Written instruction —
Write out, word for word, the first line of the data below and every line after it through the one containing "sc.camera = cam".

========

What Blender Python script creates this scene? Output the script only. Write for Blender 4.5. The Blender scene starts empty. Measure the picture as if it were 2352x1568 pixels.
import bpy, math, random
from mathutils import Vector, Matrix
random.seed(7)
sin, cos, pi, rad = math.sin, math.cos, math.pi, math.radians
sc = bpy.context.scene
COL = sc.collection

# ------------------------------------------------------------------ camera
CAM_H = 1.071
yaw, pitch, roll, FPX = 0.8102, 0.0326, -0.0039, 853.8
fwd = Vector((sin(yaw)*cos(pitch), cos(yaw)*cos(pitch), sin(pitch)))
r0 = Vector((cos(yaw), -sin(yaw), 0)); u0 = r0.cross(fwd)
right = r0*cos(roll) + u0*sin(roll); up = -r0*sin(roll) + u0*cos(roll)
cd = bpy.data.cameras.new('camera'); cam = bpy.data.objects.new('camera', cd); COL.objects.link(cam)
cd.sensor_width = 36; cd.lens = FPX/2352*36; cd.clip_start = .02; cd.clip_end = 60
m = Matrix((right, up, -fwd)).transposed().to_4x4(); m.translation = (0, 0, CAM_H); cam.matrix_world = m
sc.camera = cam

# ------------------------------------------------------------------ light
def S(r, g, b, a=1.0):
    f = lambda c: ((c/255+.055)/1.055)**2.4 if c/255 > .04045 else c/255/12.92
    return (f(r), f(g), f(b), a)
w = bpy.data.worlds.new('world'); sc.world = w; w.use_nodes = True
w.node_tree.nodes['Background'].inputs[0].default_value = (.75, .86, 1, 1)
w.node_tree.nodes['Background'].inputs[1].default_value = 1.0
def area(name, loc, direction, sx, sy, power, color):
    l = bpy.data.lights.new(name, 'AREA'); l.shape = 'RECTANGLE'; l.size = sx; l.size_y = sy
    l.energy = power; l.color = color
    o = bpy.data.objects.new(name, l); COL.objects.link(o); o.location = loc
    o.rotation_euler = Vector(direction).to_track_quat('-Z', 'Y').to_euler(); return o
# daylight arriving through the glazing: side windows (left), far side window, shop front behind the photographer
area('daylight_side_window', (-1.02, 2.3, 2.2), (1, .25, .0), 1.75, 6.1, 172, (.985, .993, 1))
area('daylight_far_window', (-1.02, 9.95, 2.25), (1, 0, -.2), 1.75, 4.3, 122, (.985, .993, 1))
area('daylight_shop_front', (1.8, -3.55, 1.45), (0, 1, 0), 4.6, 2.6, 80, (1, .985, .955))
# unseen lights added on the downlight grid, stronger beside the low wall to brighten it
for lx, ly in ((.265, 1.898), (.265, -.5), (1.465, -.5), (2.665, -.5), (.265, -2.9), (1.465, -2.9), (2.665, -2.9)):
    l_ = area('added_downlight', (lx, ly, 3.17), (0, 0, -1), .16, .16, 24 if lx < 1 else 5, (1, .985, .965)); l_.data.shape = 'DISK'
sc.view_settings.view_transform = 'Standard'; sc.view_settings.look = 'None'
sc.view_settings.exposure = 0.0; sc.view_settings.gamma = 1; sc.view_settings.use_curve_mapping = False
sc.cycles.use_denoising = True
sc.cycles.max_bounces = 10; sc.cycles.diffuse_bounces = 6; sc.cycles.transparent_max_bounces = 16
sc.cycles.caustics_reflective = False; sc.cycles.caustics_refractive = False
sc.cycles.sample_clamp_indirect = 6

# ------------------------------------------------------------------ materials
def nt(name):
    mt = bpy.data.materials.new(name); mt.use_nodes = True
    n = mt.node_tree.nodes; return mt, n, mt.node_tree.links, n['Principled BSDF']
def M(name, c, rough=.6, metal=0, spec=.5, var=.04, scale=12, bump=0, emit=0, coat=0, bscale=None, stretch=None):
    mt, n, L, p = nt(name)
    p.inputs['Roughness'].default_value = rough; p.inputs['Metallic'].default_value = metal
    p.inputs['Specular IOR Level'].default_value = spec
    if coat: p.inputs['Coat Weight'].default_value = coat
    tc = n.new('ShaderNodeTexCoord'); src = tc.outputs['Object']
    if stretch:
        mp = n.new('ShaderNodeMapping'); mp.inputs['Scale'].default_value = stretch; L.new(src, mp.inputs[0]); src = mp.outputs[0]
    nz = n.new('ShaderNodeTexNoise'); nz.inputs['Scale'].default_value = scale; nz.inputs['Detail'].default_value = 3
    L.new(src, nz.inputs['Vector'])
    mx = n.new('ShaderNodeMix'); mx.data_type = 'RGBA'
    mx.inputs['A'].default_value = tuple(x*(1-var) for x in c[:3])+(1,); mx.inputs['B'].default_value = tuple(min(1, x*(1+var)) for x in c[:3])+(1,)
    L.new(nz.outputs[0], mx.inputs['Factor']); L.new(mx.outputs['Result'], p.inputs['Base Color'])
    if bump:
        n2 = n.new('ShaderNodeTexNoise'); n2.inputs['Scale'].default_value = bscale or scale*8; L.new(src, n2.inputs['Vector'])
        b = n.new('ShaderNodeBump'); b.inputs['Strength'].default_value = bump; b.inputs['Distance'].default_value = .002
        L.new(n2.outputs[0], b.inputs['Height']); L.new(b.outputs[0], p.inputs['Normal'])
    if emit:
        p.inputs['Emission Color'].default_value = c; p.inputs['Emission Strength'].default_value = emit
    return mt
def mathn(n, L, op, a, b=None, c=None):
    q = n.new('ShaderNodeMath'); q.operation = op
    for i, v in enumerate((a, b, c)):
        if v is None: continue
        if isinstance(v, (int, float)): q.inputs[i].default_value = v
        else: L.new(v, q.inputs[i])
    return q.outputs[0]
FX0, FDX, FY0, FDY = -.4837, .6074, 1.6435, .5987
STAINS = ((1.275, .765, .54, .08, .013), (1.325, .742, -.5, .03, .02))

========

Expected answer —
What Blender Python script creates this scene? Output the script only. Write for Blender 4.5. The Blender scene starts empty. Measure the picture as if it were 2352x1568 pixels.
import bpy, math, random
from mathutils import Vector, Matrix
random.seed(7)
sin, cos, pi, rad = math.sin, math.cos, math.pi, math.radians
sc = bpy.context.scene
COL = sc.collection

# ------------------------------------------------------------------ camera
CAM_H = 1.071
yaw, pitch, roll, FPX = 0.8102, 0.0326, -0.0039, 853.8
fwd = Vector((sin(yaw)*cos(pitch), cos(yaw)*cos(pitch), sin(pitch)))
r0 = Vector((cos(yaw), -sin(yaw), 0)); u0 = r0.cross(fwd)
right = r0*cos(roll) + u0*sin(roll); up = -r0*sin(roll) + u0*cos(roll)
cd = bpy.data.cameras.new('camera'); cam = bpy.data.objects.new('camera', cd); COL.objects.link(cam)
cd.sensor_width = 36; cd.lens = FPX/2352*36; cd.clip_start = .02; cd.clip_end = 60
m = Matrix((right, up, -fwd)).transposed().to_4x4(); m.translation = (0, 0, CAM_H); cam.matrix_world = m
sc.camera = cam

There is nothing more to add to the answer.